● Requirements
Where a line in the listing below contains the word "wide", copy that line.

■ ■ ■ ■ ■

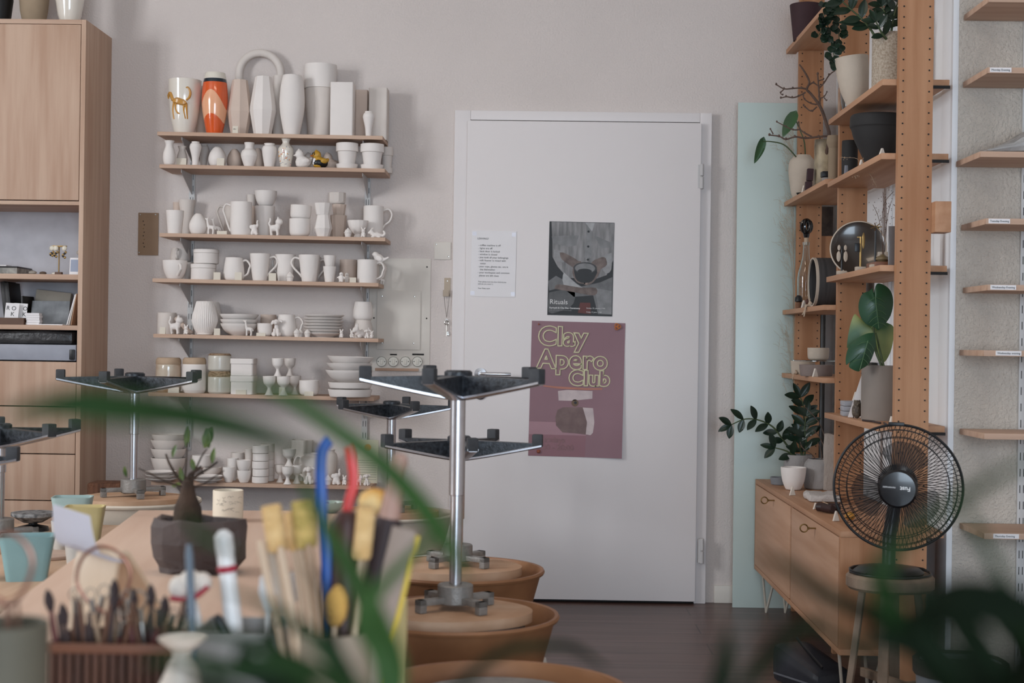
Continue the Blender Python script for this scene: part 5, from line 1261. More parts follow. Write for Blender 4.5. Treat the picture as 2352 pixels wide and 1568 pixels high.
# zamioculcas
org = pZ + Vector((0, 0, hZ * .8))
t = thing('houseplant', 'dark glossy zamioculcas with an arching stem in the textured grey pot', 'plant', org)
part('soil', cyl(rZ * .88, -.004, .0, 24), m_soil, t)
yz = pZ.y; q = lambda u, v, dy=0: P(u, v, yz + dy)
def zz(pts, n, L, side=1, tip=True):
    stemp(t, [Vector(p) for p in pts], .0045, .0022, m_stem, org)
    c = cr([tuple(p) for p in pts], 8); n0 = int(len(c) * .28)
    idx = [n0 + int((len(c) - 1 - n0) * i / (n - 1)) for i in range(n)]
    for k, i in enumerate(idx):
        p = c[i]; d = (c[min(i + 1, len(c) - 1)] - c[max(i - 1, 0)]).normalized()
        for s in (-1, 1):
            pr = d.cross(Vector((0, 1, 0))).normalized() * s
            leaf(t, p, d * .55 + pr * .8 + Vector((0, random.uniform(-.5, .1), 0)), L * random.uniform(.85, 1.15), L * .50, m_leafd, (random.uniform(-.3, .3), -1, .5), 'oval', .08, .25, org)
    leaf(t, c[-1], (c[-1] - c[-3]), L, L * .42, m_leafd, (0, -1, .5), 'oval', .1, .25, org)
zz([q(1830, 1050), q(1806, 1020), q(1795, 1005), q(1775, 980), q(1745, 965), q(1712, 962), q(1680, 975)], 6, .060)
zz([q(1840, 1050), q(1848, 1010), q(1850, 980), q(1846, 955), q(1845, 930), q(1838, 912)], 5, .064)
zz([q(1843, 1050, -.02), q(1836, 1020, -.02), q(1832, 995, -.02)], 3, .06)
zz([q(1846, 1050, -.02), q(1852, 1020, -.03), q(1848, 985, -.03), q(1852, 955, -.03)], 4, .062)
zz([q(1826, 1050, -.02), q(1808, 1036, -.03), q(1780, 1028, -.03)], 2, .06)
# twigs in the large pot
org = pG + Vector((0, 0, .02)); t = thing('twigs', 'thin dark twigs rising from the hammered grey pot', 'branch', org)
q = lambda u, v, dy=0: P(u, v, pG.y + dy)
for pts in ([(1886, 1100), (1872, 1052), (1845, 1030), (1838, 1015)], [(1890, 1100), (1900, 1040), (1893, 1000), (1880, 968), (1850, 935)], [(1892, 1100), (1896, 1045), (1886, 1010), (1868, 985)], [(1894, 1100), (1903, 1045), (1906, 1005)], [(1888, 1100), (1887, 1040), (1878, 1015)], [(1897, 1030), (1905, 1005), (1914, 995)]):
    part('twig', tube([q(*p) - org for p in pts], [.0026 - .0012 * i / (len(pts) - 1) for i in range(len(pts))], 6, smooth=3), m_bark, t)
bm = bx(-.022, .022, -.01, .01, 0, .15, .004); bmesh.ops.subdivide_edges(bm, edges=bm.edges[:], cuts=3, use_grid_fill=True)
for v in bm.verts: v.co += Vector((noise.noise(v.co * 40), 0, noise.noise(v.co * 30 + Vector((5, 5, 5))))) * .008
single('stone', 'upright pale stone slab behind the hammered grey pot', 'stone', bm, mat('pale_stone', (178, 168, 160), .9, bump=.5), (1.15, 5.80, zs)).scale = (1, 1, 1.45)
for k, (u, v0, v1, w, lab) in enumerate(((1820, 1117, 1137, 15, 'white price wedge in front of the white wide bowl'), (1873, 1154, 1169, 12, 'white price wedge leaning by the folded cloth'), (1920, 1173, 1196, 16, 'white price wedge nearest the fan on the sideboard'))):
    c = onsb(u, v1); wedge(u, v0, v1, w, c.x, lab, zs, .35)
c = onsb(1884, 1150); bm = bx(-.055, .055, -.075, .075, 0, .024, .009); bmesh.ops.subdivide_edges(bm, edges=bm.edges[:], cuts=4, use_grid_fill=True)
for v in bm.verts: v.co += Vector((.008 * noise.noise(v.co * 30), .01 * noise.noise(v.co * 26 + Vector((9, 1, 1))), max(v.co.z, 0) * .5 * noise.noise(v.co * 40)))
single('folded_cloth', 'folded white linen cloth on the sideboard', 'cloth', bm, mat('linen', (206, 200, 196), .95, bump=.3, bscale=200), (c.x + .01, c.y + .03, zs))
c = onsb(1902, 1178); t = thing('binoculars', 'dark brown leather cylinders bound together with cord on the sideboard', 'ornament', (c.x, c.y, zs), .55)
m_leather = mat('brown_leather', (58, 38, 36), .5, var=.1)
for k, (dx, dy) in enumerate(((0, 0), (.010, .034), (.040, .02))):
    part('barrel', cyl(.0145, -.024, .024, 20, bev=.003), m_leather, t, (dx, dy, .0155), (PI / 2, 0, .3 * k))
part('cord', tube([(-.01, -.01, .032), (0, .03, .036), (.03, .05, .03), (.05, .02, .006), (.03, -.03, .003)], .0014, 6, smooth=4), m_cork, t)
c = onsb(1957, 1197); single('ceramic_orange', 'small orange yellow ceramic ball behind the fan on the sideboard', 'ornament', ball((0, 0, .014), (.017, .017, .014)), mat('orange_yellow', (206, 150, 66), .4), (c.x, c.y + .03, zs))
# near shelf 1 (highest)
oS, RS, HS = rv('cyl', 2037, 80, 82, 4.82, NZ[1], 'planter', 'tall speckled cream planter beside the near upright', 'planter', m_spk)
rv('bowl', 1961, 132, 78, 5.10, NZ[1], 'bowl', 'cream rounded bowl tilted against the speckled planter', 'bowl', m_creams, rot=(0, -.12, 0))
rv('cupvase', 1944, 165, 44, 5.27, NZ[1], 'vase', 'dark glazed vase with silvery specks behind the cream bowl', 'vase', m_brglz)
single('thin_board', 'thin pale board standing behind the dark glazed vase', 'board', bx(0, .010, 0, .003, 0, .11, .001), m_birchx, (P(1924, 300, 5.35).x, 5.35, NZ[1]))
org = Vector((oS.location.x, 4.82, NZ[1] + HS * .9)); t = thing('houseplant', 'dark leaved zamioculcas growing from the tall speckled planter', 'plant', org)
part('soil', cyl(RS * .9, -.004, 0, 24), m_soil, t)
q = lambda u, v, dy=0: P(u, v, 4.80 + dy)
def zz2(pts, n, L):
    zz(pts, n, L)
zz([q(2012, 88), q(1998, 65), q(1978, 42), q(1955, 22), q(1935, 4)], 4, .06)
zz([q(2030, 88), q(2036, 60), q(2034, 36), q(2026, 14)], 4, .05)
zz([q(2045, 88), q(2050, 55), q(2055, 30), q(2062, 5)], 4, .05)
zz([q(2036, 90, -.03), q(2022, 70, -.04), q(2012, 50, -.04)], 3, .045)
leaf(t, q(1988, 56), q(1915, 46) - q(1988, 56), .085, .026, m_leafd, (0, -1, .5), 'oval', .1, .2, org)
# trailing plant from the shelf above
org = Vector((1.10, 5.20, NZ[0])); t = thing('trailing_plant', 'trailing plant with round dark leaves hanging from the highest near shelf', 'plant', org)
part('pot', vessel('tumbler', .05, .09, .004), m_creams, t)
q = lambda u, v, dy=0: P(u, v, 5.12 + dy)
for pts in ([(1925, -18), (1908, 5), (1900, 40), (1904, 75), (1912, 110), (1918, 140)], [(1925, -18), (1900, 10), (1890, 45), (1886, 70), (1878, 85)], [(1930, -15), (1920, 30), (1925, 70), (1930, 105)]):
    ps = [Vector((1.075, 5.19, NZ[0] + .09))] + [q(*p, -.02) for p in pts]
    stemp(t, ps, .002, .0014, m_stem, org)
    for p in cr([tuple(x) for x in ps[2:]], 3):
        if p.z < NZ[0] - .03:
            for s in range(2):
                a = random.uniform(0, 2 * PI); d = Vector((math.cos(a), -.35, math.sin(a) * .7 - .5)); leaf(t, p + d * .008, d, .027, .026, m_leafd, (random.uniform(-.4, .4), -1, .4), 'oval', .05, .15, org)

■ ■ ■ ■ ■

● Task answer
Continue the Blender Python script for this scene: part 5, from line 1261. More parts follow. Write for Blender 4.5. Treat the picture as 2352 pixels wide and 1568 pixels high.
for k, (u, v0, v1, w, lab) in enumerate(((1820, 1117, 1137, 15, 'white price wedge in front of the white wide bowl'), (1873, 1154, 1169, 12, 'white price wedge leaning by the folded cloth'), (1920, 1173, 1196, 16, 'white price wedge nearest the fan on the sideboard'))):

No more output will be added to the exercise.